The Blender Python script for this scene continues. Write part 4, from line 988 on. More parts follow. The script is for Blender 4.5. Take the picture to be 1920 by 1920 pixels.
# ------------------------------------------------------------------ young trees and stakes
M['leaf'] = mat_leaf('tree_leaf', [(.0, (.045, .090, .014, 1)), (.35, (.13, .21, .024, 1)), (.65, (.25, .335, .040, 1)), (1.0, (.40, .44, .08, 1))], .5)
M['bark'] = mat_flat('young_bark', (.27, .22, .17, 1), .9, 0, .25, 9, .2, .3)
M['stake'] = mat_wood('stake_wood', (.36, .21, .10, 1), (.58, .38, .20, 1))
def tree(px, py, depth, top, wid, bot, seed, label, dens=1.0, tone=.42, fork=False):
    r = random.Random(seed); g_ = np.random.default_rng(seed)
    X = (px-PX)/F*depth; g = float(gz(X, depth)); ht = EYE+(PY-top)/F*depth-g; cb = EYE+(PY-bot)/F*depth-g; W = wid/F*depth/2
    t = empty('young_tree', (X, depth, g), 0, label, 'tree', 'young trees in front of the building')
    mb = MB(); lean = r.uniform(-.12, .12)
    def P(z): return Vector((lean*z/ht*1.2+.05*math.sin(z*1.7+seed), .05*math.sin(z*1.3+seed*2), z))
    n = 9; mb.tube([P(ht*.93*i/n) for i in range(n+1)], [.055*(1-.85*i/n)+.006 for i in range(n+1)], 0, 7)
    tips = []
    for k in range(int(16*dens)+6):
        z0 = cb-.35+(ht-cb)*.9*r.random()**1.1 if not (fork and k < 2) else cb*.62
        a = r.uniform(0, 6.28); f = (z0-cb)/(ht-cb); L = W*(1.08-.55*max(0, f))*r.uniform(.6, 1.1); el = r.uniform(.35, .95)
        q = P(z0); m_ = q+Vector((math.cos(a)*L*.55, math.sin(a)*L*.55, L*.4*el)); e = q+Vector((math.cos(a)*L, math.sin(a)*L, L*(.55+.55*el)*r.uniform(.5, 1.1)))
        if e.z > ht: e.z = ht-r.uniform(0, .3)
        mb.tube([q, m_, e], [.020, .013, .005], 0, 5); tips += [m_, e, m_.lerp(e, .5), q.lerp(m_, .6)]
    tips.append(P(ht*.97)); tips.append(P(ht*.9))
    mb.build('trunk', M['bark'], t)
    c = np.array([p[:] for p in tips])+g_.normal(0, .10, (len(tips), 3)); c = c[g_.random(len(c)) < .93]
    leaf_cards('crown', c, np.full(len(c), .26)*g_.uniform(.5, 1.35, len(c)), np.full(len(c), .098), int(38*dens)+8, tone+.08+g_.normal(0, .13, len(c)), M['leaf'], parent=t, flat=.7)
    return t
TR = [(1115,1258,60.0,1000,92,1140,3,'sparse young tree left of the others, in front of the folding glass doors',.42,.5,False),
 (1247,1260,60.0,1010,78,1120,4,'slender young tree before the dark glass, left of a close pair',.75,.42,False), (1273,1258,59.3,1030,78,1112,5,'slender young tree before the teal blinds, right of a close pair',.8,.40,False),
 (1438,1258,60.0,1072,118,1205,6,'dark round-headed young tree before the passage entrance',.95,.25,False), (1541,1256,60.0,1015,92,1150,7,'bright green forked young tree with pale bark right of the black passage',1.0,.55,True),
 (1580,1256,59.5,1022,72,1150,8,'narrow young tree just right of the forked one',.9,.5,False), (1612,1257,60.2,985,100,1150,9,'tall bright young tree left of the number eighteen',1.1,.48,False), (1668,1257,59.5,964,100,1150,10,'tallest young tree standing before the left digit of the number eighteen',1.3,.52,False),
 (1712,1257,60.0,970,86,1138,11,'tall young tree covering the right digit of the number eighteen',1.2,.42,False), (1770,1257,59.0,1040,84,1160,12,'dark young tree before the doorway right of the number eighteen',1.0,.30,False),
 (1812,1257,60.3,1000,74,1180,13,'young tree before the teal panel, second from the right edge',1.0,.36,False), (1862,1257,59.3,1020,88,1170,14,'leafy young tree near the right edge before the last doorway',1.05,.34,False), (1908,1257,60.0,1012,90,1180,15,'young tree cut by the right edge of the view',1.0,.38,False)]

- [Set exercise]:
Search the data above for the string "from" and copy each line that has it.

- [Full response]:
The Blender Python script for this scene continues. Write part 4, from line 988 on. More parts follow. The script is for Blender 4.5. Take the picture to be 1920 by 1920 pixels.
 (1812,1257,60.3,1000,74,1180,13,'young tree before the teal panel, second from the right edge',1.0,.36,False), (1862,1257,59.3,1020,88,1170,14,'leafy young tree near the right edge before the last doorway',1.05,.34,False), (1908,1257,60.0,1012,90,1180,15,'young tree cut by the right edge of the view',1.0,.38,False)]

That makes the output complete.